Milner acknowledges that we can’t all be scientific geniuses or contribute millions of dollars to astronomy programmes. Still, everyone can advance the mission to explore and understand our Universe in their way.

Artists, writers, musicians, architects, technologists — anyone who contributes to the progress of civilisation or embraces the adventurous spirit of Eureka Manifesto — can help drive humanity to a brighter future.

About Yuri Milner

Yuri Milner is the founder of DST Global, a prominent investment company focused on internet technologies. The company’s portfolio has included Facebook, Twitter, WhatsApp, Spotify, Airbnb, Snapchat, and Alibaba.

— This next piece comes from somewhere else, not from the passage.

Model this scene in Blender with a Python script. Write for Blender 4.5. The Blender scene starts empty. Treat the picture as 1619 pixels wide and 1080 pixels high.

Through the Breakthrough Foundation, Milner and his wife support various projects that support leading researchers in science and mathematics, spread scientific ideas amongst younger generations, and invest in pioneering space programmes.

In 2012, the Milners partnered with Anne Wojcicki, Sergey Brin, Priscilla Chan, and Mark Zuckerberg to establish the Breakthrough Prize. The world’s largest scientific award, the Breakthrough Prize honours important achievements in Fundamental Physics, Mathematics, and Life Sciences.

In 2015, Milner joined Stephen Hawking to launch the Breakthrough Initiatives, a suite of space science programmes that investigate the fundamental questions of life in our Universe. Thanks to an injection of $100 million in funding through the Breakthrough Foundation, Breakthrough Listen has reinvigorated SETI and produced extensive surveys of the sky.

In 2021, Milner published the short book Eureka Manifesto to share his views on humanity’s place in the Universe and our role in its future.